Nearly a thousand years ago, Chinese astronomers recorded the appearance of a new star — brilliant enough to be seen in daylight for weeks. What remained from that explosion is the Crab Nebula: the expanding remnant of supernova SN 1054, located 6,500 light-years away in Taurus. The Hubble Space Telescope has just returned to this object for the first time in 25 years, capturing how it continues to evolve.

The new images reveal the motion of the nebula's filamentary structure in striking detail. The outermost filaments are moving outward at roughly 5.5 million kilometres per hour — and rather than stretching over time, they appear to travel as a coherent whole. This behavior is specific to pulsar wind nebulae: unlike most supernova remnants, where expansion is driven by the shockwave from the initial explosion, the Crab is powered by synchrotron radiation generated by the interaction between the central pulsar's magnetic field and the surrounding material.

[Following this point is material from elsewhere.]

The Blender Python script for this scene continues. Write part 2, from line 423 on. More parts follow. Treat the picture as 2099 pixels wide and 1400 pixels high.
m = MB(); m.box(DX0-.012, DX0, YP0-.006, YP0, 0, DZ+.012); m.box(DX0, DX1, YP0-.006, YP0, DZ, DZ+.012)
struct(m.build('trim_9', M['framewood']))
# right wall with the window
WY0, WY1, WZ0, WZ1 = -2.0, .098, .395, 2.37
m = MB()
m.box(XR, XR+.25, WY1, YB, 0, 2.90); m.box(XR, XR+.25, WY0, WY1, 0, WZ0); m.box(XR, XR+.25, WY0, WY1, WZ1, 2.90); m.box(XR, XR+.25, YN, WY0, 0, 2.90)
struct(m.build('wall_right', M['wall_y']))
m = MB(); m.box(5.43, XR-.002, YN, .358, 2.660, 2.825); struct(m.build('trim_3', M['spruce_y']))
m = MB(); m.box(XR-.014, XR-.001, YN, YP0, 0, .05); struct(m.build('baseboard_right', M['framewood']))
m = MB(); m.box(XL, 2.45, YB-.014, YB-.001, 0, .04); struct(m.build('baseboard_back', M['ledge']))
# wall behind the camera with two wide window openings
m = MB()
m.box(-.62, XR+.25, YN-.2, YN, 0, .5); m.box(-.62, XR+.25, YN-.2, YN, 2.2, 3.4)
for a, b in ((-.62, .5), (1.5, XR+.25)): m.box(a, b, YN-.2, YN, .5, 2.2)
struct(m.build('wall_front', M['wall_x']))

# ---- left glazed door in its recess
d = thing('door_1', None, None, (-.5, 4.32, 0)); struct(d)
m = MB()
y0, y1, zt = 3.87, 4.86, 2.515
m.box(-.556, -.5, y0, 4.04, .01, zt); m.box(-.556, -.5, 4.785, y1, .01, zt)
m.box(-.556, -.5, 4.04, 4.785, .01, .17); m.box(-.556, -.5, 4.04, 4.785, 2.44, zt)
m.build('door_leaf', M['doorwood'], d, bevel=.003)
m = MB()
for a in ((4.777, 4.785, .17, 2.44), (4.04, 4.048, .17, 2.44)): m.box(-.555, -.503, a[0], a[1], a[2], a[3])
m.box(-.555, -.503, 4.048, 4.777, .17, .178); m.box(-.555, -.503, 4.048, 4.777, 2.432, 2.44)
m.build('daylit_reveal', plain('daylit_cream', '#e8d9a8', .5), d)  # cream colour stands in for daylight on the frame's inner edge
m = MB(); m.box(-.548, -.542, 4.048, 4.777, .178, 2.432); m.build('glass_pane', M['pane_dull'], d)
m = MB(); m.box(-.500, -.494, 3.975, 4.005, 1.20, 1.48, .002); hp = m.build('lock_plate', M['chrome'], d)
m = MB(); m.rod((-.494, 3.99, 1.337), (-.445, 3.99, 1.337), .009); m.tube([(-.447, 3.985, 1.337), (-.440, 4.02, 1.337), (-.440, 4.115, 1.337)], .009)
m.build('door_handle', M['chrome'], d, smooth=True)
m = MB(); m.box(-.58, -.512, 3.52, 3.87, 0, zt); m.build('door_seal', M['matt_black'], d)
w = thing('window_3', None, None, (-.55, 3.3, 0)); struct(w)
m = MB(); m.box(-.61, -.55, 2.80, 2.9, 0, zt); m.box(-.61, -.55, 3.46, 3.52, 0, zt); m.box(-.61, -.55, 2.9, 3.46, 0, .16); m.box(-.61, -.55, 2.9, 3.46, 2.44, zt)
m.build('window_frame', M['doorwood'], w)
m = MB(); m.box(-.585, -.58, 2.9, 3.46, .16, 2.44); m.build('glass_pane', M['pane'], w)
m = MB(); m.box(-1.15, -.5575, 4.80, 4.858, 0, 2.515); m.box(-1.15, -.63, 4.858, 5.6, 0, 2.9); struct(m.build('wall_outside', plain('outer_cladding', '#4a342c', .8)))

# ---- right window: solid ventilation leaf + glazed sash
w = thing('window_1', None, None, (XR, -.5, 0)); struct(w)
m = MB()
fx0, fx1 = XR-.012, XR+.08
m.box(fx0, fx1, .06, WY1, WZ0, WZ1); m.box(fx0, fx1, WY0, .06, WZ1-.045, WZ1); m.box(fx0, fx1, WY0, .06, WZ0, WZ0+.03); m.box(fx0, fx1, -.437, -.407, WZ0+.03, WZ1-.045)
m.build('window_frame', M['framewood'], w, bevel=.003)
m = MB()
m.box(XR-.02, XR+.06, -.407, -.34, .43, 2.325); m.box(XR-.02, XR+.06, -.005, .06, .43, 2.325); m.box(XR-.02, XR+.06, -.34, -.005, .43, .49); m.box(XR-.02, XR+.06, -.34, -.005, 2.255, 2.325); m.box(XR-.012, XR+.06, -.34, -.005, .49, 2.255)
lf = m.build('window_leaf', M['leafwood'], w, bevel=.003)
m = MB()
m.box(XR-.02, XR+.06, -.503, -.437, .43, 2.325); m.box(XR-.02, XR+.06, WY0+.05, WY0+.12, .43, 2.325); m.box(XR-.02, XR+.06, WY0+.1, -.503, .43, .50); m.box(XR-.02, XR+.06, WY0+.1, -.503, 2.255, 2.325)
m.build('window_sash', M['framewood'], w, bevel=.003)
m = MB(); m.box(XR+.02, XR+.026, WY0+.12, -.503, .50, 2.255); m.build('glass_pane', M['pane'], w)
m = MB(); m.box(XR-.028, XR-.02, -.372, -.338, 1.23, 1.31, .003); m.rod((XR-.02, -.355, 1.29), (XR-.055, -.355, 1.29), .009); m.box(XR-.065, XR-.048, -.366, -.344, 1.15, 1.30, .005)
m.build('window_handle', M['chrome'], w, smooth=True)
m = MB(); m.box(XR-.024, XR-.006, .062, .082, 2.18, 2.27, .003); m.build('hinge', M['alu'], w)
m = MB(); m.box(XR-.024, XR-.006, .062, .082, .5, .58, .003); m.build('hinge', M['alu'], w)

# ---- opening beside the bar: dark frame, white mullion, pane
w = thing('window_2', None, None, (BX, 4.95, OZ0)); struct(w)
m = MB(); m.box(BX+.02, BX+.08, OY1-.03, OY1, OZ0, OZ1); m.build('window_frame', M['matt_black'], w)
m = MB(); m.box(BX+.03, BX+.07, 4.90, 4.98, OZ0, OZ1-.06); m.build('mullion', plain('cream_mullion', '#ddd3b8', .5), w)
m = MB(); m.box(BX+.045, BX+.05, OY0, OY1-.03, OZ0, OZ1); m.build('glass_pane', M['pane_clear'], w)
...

The higher-resolution data also shed new light on the nebula's three-dimensional structure. Shadows of some filaments are visible against the glow of synchrotron radiation in the interior. Paradoxically, some of the brightest filaments cast no shadows at all — indicating they lie on the far side of the nebula, beyond the illuminated region.

The full scientific value of these observations is still ahead. The Hubble data can now be combined with Webb's 2023 infrared images and multiwavelength observations from other facilities — together building the most complete picture yet of a stellar catastrophe that began nearly a millennium ago and is still unfolding today.

The study is published in The Astrophysical Journal.